In an interview on Joy FM's Super Morning Show on Thursday, October 16 in which he claimed that he was speaking from impeccable sources and urged Ghanaians to demand of the President, where and how he got the money to clear the bill.

On the same programme, Malik Kweku Baako Jnr, Editor-in-Chief of the Crusading Guide newspaper, which also published an interview with President Kufuor on the matter, said the President had categorically denied the allegation and wondered why Mr Smith would want to put out an untruth and expect the President to react.

Mr Baako said: "The law provides that he who alleges must prove,” adding that, he believed the publication was a farce.

In reaction, Mr Smith said it would be wishful thinking on the part of President Kufuor to expect any retraction and apology, and urged him to proceed to court, because he was ready for them.

He maintained that the President knew "within his heart" that he had been involved in the said deal and for which the "partners" were trying to exact the remainder of 1.5 billion dollars.

At an earlier news conference on October 16, Mr Awuni denied the allegation, describing it as a wicked lie and a smear campaign against the President and the NPP in the run-up to the December general elections.

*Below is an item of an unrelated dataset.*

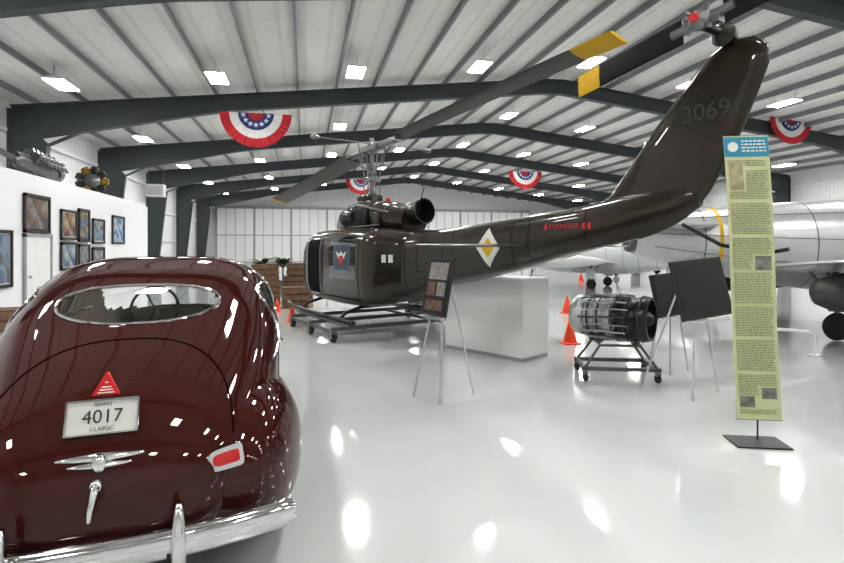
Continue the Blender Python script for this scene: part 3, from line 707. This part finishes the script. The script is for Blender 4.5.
# ------------------------------------------------------------ easels
def easel(loc,rz,h,bw,bh,bz,label,blabel,legs,turn=0.0,tilt=-12,roll=0.0,prints=()):
    r=root('easel',loc,rz,label,'easel','display easels')
    for nm,q in legs: MB().tube((q[0]*.08,q[1]*.08,h),(q[0],q[1],.0),.013,n=8).obj('leg',M['aluleg'],r)
    T=Matrix.Rotation(turn,3,'Z')@Matrix.Rotation(math.radians(tilt),3,'X')@Matrix.Rotation(roll,3,'Y')
    Z=Matrix.Rotation(turn,3,'Z')
    MB().box(Vector((0,0,bz-bh/2-.02))+Z@Vector((0,-.15,0)),(bw*.8,.10,.02),Z).obj('ledge',M['aluleg'],r)
    p=root('display_board',r.location,rz,blabel,'display board','display boards')
    ctr=Vector((0,0,bz))+Z@Vector((0,-.09,0))
    MB().box(ctr,(bw,.03,bh),T).obj('frame',M['frame'],p)
    MB().box(ctr+T@Vector((0,-.018,0)),(bw-.05,.006,bh-.05),T).obj('panel',M['board'],p)
    for (u,v,ww,hh,m) in prints: MB().box(ctr+T@Vector((u,-.023,v)),(ww,.004,hh),T).obj('print',M[m],p)
    return r
easel(C(.26,6.1),rotz(0,1),1.62,.46,.68,1.32,'aluminium tripod easel with narrow dark poster','black framed poster with pictures resting on tripod easel',[('l',(-.36,.10)),('l',(.36,.14)),('l',(-.06,-.22))],turn=-.95,prints=((0,.18,.34,.20,'posterB'),(-.09,-.03,.15,.16,'posterA'),(.09,-.03,.15,.16,'posterB'),(0,-.22,.32,.12,'posterA')))
easel(C(3.28,6.25),rotz(0,1),1.66,.80,.70,1.29,'white legged easel holding a black board','wide black board resting on tripod easel',[('l',(-.15,-.25)),('l',(.36,.14)),('l',(-.42,.5))],turn=.35,roll=-.08)
easel(C(3.56,7.45),rotz(0,1),1.55,.80,.60,1.12,'white legged easel holding a second black board','black board tilted on tripod easel beside engine',[('l',(-.18,.3)),('l',(.3,.1)),('l',(-.1,-.2))],turn=.35,roll=-.08)
# ------------------------------------------------------------ banner
ban=root('banner_stand',C(3.04,4.72),rotz(.12,1),'tall pale yellow printed banner with blue header on black base','banner')
def BN(u,z,o=0): return Vector((-.13*(z-.2)/2.6+u*1.06+.03,.0-o+.02*sin(z*2.2),z))
def bstrip(u0,u1,z0,z1,mb,o,mi=0,n=1):
    for i in range(n):
        a0=z0+(z1-z0)*i/n;a1=z0+(z1-z0)*(i+1)/n
        mb.add([BN(u0,a0,o),BN(u1,a0,o),BN(u1,a1,o),BN(u0,a1,o)],[(0,1,2,3)],mi)
bb=MB(); bb.loft([[BN(-.18,z_,0),BN(.18,z_,0),BN(.18,z_,-.004),BN(-.18,z_,-.004)] for z_ in [.21+2.58*i/30 for i in range(31)]]); bb.obj('fabric',M['banner'],ban)
bb=MB(); bb.loft([[BN(-.178,z_,.003),BN(.178,z_,.003),BN(.178,z_,.001),BN(-.178,z_,.001)] for z_ in (2.60,2.69,2.78)]); bb.obj('header',M['bannerblue'],ban)
bb=MB(); cc=BN(-.11,2.69,.006); bb.prism([cc+Vector((.045*cos(2*pi*k/20),0,.045*sin(2*pi*k/20))) for k in range(20)],(0,.002,0))
bb.obj('header_emblem',M['marking'],ban)
bb=MB()
for z_,u0 in((2.735,-.04),(2.705,-.04),(2.675,-.04),(2.645,-.04)):
    u=u0
    while u<.14:
        w_=random.uniform(.015,.035); bstrip(u,min(u+w_,.155),z_,z_+.013,bb,.006); u+=w_+.009
o_=bb.obj('header_text',M['marking'],ban,recalc=False); o_['kind']='stuff'
bb=MB(); z=2.56
while z>.26:
    if int(z*100)%31>2:
        u=-.155
        if 2.28<z<2.56: u=-.02
        if .31<z<.43: u=-.01
        umax=.155
        if 1.56<z<1.71: umax=.0
        if .39<z<.51: umax=.01; u=-.155
        if .30<z<.43: u=.5
        while u<umax-.02:
            w_=random.uniform(.015,.05); bstrip(u,min(u+w_,umax),z,z+.0055,bb,.003); u+=w_+.007
    z-=.0150
o_=bb.obj('printed_text',M['text'],ban,recalc=False); o_['kind']='stuff'
for q,mm_ in(((.02,.15,1.57,1.70),'photo'),((-.155,-.04,2.30,2.55),'map'),((-.15,-.03,.32,.42),'photo'),((.03,.15,.40,.50),'photo')):
    bb=MB(); bstrip(*q,bb,.0035); bb.obj('printed_photo',M[mm_],ban,recalc=False)
MB().box((.0,0,.008),(.46,.30,.015)).obj('base',M['frame'],ban,bevel=.004)
b=MB(); b.path([(0.03,.05,.01),(.03,.05,.2),BN(0,1.5,-.04),BN(0,2.8,-.02)],.008); b.path([BN(-.18,2.79,-.012),BN(.18,2.79,-.012)],.008); b.path([BN(-.18,.21,-.012),BN(.18,.21,-.012)],.008); b.obj('pole',M['frame'],ban)
# ------------------------------------------------------------ cones
cn=None
for px,d,k in((570,9.6,1),(567,14.0,1),(292,12.6,.85),(277,14.3,.8),(581,27,1)):
    loc=C((px-422)/F*d,d)
    if cn is None:
        cn=root('traffic_cone',loc,0,'orange traffic cone standing on glossy floor','traffic cone','traffic cones')
        MB().lathe([(.14,.02),(.125,.03),(.02,.45),(.012,.455)],n=24).obj('cone_body',M['orange'],cn)
        MB().box((0,0,.0125),(.30,.30,.025)).obj('base',M['orange'],cn,bevel=.008)
    else:
        n=copy_tree(cn,loc=loc); n.scale=(k,)*3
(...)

"In a similar fashion as the Kuwaiti oil lie, some mischievous propagandists have produced and are circulating a so called list of government officials, their account numbers and amounts to their names.

“The amounts listed in this document are so huge that their sum total will exceed the sum deposits in all banks in Ghana put together. That is how disingenuous the originators of the documents are,” he said.

Mr Awuni said the documents were being distributed to the public, including the military barracks, in order to provoke ill-feelings of the army against President Kufuor and the citizenry.